The prospect of a "chaotic" Greek eurozone exit is becoming more likely regardless of the outcome of crucial elections in the country on Sunday, Gordon Brown has claimed.
The former prime minister warned the single currency was reaching a "day of reckoning" and suggested France and Italy would follow Spain in needing a bailout as the eurozone crisis deepens.
It comes as the International Monetary Fund issued its latest assessment on Spain's economy. The report said the outlook is "very difficult" and the government is likely to miss its deficit reduction target.
Mr Brown issued a stark warning that the Mexico talks, which start on Monday, are the "last chance" to sort out the turmoil. In an article for news agency Reuters he claimed even German banks may need extra capital.
"Whichever way the Greeks vote in Sunday's election, a chaotic exit from the euro is becoming more likely: Its tax revenues are collapsing, not rising as promised," he wrote. "Unable to regain access to markets, Portugal and Ireland will soon have to ask for their second IMF programs.
"Sadly Italy - and potentially even France - may soon follow Spain in needing finance as the European recession deepens. Even German banks, which are some of the most highly leveraged, are not immune from needing more capital."

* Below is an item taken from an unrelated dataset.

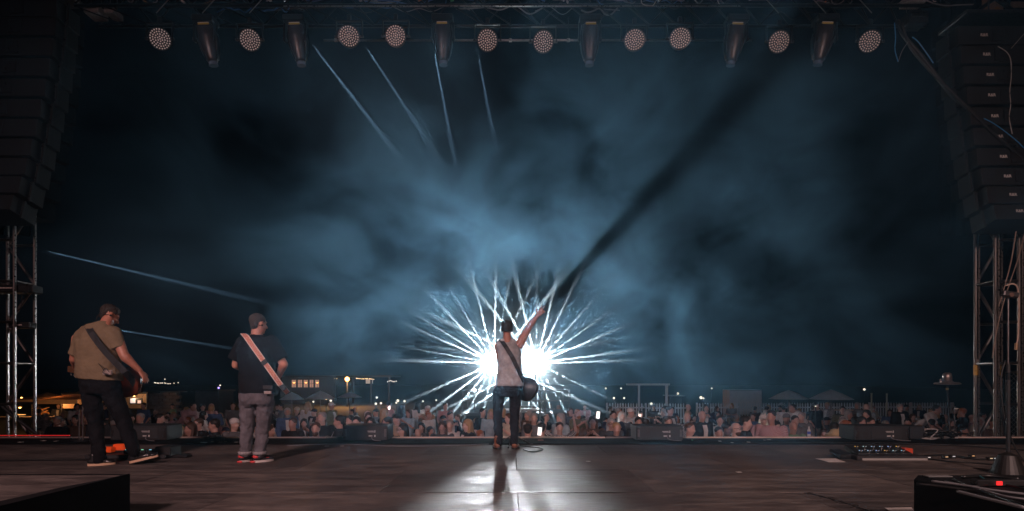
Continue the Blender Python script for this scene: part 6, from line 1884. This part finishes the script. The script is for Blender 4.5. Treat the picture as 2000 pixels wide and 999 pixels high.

He added: "This newly discovered but elemental characteristic of an economic union - that a lender of last resort is essential - will have to be acknowledged for Spain, Italy and possibly even France as well as for Portugal and Ireland and for Greece, too, if they stay in the euro."
Speculation is mounting that central banks, including the Bank of England, Bank of Japan and US Federal Reserve, are preparing to launch emergency support measures to cushion the blow of an implosion in the eurozone following the elections in Greece.
Success for anti-austerity parties, such as radical left-wingers Syriza, could lead to Greece leaving the euro, which would probably send stock markets into freefall. Its exit from the euro could lead to contagion across the eurozone and beyond.
However, European Commission president Jose Manuel Barroso has insisted the euro currency and the "European project" are both irreversible. EU leaders would "stay the course" in the midst of the crisis, he declared.